§ Required task
Find the string "pixels" in the listing and report every line that has it.

§ Records for the task
────────────────
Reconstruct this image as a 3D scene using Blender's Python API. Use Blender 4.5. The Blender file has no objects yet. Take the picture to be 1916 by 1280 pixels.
────────────────
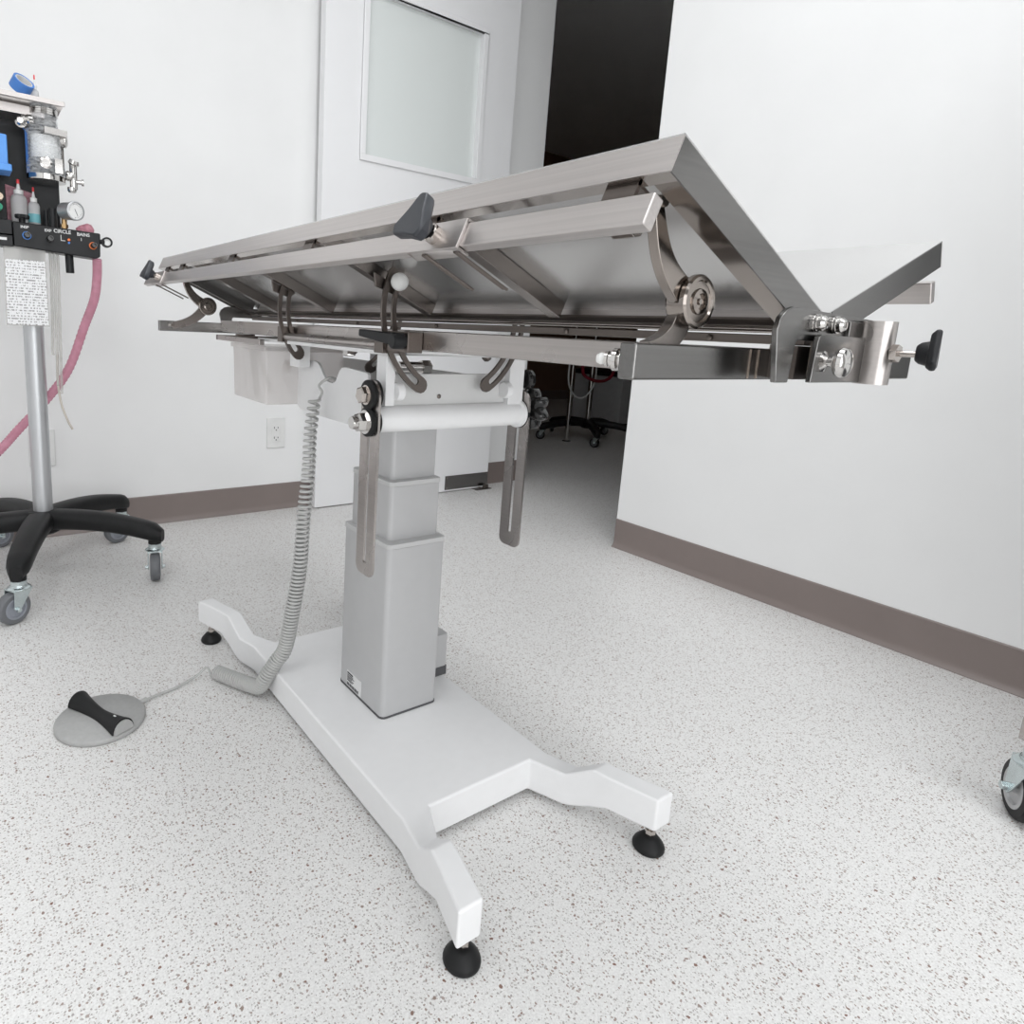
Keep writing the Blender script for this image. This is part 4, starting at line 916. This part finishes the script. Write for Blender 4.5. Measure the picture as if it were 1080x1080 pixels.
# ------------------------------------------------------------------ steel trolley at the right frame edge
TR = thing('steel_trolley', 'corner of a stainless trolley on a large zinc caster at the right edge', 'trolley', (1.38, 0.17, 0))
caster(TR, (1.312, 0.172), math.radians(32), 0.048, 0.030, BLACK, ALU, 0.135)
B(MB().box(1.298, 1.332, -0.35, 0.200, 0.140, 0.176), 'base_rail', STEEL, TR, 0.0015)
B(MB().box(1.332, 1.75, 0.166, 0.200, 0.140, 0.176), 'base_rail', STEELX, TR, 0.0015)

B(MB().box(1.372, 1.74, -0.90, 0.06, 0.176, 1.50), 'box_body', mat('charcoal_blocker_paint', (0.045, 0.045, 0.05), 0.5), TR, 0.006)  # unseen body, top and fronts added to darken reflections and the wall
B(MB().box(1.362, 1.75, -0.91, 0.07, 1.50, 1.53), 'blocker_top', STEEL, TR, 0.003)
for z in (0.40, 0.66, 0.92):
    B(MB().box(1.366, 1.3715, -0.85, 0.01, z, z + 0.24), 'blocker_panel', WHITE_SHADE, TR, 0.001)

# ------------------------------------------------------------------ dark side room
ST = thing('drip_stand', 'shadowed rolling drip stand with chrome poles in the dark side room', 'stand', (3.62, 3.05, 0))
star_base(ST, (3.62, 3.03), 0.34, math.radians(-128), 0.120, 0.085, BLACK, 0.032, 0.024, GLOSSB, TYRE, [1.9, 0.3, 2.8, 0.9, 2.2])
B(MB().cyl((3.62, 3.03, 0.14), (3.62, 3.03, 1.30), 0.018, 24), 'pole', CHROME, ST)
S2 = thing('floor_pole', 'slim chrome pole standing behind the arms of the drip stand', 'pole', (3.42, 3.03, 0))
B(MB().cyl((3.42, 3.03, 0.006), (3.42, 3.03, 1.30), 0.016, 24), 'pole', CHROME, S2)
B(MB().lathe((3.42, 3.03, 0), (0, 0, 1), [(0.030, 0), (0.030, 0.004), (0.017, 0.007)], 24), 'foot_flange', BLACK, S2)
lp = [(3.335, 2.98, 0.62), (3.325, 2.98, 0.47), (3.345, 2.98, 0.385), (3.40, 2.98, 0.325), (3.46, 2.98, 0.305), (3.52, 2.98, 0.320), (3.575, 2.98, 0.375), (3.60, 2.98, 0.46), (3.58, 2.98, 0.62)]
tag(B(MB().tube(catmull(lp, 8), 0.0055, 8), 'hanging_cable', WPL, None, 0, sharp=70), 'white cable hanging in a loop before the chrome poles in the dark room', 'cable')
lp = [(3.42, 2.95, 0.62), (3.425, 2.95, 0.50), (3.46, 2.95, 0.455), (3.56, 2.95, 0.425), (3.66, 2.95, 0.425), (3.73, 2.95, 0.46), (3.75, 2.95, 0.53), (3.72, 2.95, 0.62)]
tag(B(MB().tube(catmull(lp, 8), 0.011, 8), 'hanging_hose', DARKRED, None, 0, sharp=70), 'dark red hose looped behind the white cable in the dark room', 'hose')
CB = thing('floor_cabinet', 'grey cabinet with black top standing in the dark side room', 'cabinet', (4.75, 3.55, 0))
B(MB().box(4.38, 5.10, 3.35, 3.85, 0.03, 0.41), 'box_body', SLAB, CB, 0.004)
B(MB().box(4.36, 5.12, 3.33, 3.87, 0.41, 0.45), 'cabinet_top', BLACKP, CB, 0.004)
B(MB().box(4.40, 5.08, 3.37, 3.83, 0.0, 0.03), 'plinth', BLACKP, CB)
────────────────
§ Written answer
Reconstruct this image as a 3D scene using Blender's Python API. Use Blender 4.5. The Blender file has no objects yet. Take the picture to be 1916 by 1280 pixels.
Keep writing the Blender script for this image. This is part 4, starting at line 916. This part finishes the script. Write for Blender 4.5. Measure the picture as if it were 1080x1080 pixels.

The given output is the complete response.